Allegations surface of rigging in previous Mexican elections

By October 5, 2018

Incoming Mexican president Andres Manuel Lopez Obrador might have lost previous elections due to election rigging, a former politician from rival Revolutionary Institutional Party (PRI) has revealed.

According to Roberto Madrazo, who revealed the details during a radio interview on Wednesday, Obrador had in fact been in the lead during the 2006 election against President Felipe Calderon of PAN.

Former president Calderon has since hit back at the accusations and claimed they are false, however Madrazo maintains that he was sure that AMLO was in fact going to win 12 years ago, and chose to remain silent on his suspicions because he didn’t have sufficient information.
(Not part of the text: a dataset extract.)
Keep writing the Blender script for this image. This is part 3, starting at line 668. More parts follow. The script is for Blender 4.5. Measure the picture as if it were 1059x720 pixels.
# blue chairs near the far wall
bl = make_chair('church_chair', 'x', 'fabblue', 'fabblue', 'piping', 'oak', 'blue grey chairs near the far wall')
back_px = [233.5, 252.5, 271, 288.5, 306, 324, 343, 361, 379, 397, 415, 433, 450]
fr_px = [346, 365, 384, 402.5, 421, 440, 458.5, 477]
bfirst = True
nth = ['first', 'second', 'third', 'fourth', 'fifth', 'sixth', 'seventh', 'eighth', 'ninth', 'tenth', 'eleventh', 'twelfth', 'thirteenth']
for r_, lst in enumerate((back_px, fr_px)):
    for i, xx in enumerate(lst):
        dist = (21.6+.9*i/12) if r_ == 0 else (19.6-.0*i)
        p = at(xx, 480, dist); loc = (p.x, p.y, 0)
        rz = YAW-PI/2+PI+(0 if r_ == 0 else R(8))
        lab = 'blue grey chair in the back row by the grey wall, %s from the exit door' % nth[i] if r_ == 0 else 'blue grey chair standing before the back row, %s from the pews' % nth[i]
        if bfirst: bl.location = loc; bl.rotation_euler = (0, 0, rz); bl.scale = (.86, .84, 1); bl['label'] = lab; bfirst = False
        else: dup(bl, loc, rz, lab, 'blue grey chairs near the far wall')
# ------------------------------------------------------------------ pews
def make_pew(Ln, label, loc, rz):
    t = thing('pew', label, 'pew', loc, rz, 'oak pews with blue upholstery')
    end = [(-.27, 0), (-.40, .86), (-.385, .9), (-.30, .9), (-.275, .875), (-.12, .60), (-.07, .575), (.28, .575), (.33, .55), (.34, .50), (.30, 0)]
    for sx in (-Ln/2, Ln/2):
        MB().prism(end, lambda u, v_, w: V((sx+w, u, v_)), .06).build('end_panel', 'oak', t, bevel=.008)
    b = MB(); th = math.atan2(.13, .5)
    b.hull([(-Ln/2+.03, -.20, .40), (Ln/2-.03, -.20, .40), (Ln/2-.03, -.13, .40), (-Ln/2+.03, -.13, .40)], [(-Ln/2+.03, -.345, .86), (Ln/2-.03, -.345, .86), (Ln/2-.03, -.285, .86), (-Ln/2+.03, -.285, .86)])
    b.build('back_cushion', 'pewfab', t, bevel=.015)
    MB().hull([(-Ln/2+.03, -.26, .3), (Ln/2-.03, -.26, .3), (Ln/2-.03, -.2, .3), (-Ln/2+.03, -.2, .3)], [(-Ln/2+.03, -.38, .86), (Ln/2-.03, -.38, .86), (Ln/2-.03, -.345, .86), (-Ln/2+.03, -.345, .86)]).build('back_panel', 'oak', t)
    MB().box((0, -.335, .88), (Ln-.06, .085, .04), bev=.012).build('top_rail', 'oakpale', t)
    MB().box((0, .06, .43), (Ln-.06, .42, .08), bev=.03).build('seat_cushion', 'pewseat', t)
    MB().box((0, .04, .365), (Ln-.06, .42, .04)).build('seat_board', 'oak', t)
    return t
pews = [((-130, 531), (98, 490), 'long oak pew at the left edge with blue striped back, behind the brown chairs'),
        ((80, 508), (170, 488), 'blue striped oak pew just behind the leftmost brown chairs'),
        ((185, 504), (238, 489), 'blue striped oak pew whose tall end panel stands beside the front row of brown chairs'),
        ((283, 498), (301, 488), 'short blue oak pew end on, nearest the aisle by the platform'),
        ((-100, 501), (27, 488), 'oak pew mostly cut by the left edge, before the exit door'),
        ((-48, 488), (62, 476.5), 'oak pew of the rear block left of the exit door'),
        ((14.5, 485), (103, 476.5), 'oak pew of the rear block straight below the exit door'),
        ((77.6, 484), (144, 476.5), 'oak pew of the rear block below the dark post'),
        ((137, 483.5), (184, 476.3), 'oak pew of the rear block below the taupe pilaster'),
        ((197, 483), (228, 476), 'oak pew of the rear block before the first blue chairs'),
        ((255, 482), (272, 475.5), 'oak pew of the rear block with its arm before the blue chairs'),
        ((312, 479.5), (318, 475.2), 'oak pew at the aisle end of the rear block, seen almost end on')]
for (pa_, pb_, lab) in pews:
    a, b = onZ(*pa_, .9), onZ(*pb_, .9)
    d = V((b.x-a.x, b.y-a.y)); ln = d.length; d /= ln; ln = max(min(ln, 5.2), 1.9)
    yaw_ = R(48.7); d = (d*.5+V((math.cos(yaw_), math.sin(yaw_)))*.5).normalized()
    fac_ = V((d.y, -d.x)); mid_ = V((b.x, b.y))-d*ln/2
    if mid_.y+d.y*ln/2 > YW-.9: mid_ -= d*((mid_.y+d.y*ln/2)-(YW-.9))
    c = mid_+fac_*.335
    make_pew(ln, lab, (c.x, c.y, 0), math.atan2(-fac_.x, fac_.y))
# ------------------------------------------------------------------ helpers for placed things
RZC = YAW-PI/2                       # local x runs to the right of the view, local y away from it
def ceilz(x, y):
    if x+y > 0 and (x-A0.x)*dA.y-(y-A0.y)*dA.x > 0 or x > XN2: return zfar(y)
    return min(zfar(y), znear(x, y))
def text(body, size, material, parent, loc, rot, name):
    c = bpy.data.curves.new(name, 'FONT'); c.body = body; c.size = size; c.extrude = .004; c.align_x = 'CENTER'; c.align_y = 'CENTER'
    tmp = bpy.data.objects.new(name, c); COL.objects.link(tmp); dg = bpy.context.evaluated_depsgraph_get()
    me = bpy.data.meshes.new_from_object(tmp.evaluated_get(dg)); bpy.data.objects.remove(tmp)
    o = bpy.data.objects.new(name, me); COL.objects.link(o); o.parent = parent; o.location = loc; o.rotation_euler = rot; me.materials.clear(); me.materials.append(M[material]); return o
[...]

It was back in 2006 that following election results, AMLO called for a recount which was denied by the electoral college. According to Al Jazeera, the close vote revealed tha Calderon beat Lopez Obrador by just over 244,000 votes or a 0.6% margin.

Madrazo is a striking witness because he was, in fact, running as the national leader of the PRI during the 2006 elections himself. Although there were a number of rival PRI candidates campaigning to take over the party, the candidate formed an alliance with PVEM and it has been suggested that his closest rival was, in fact, AMLO. The PRI ended up with winning just 22.26% of the overall result and lost to the PAN party, and Calderon, who has now become renowned for his war on drugs and phenomenal rates of crime and corruption.

The revelation has already caused somewhat of a fracture in political circles, both with denials from PRI officials and also ‘surprise’ from other leading politicians.

The Mexican political system has continued to be rife with discrepancies throughout the decades, and an issue of corruption which now 6-year presidential tenure has been able to eradicate yet. Although AMLO has now made it to power and sworn to tackle corruption differently to his predecessors, the candidate is also met with a certain suspicion as to whether he will maintain his election promises. Not only is there a scepticism about how the leftist president-elect will make a change, others consider it quite impossible to unravel decades of corruption in a few short years and drastic decisions. 

If Madrazo’s allegations are correct, there has been a continuous attack upon democracy within Mexico both from the fear of violence and further the fear that civilians cannot trust their government or police authorities.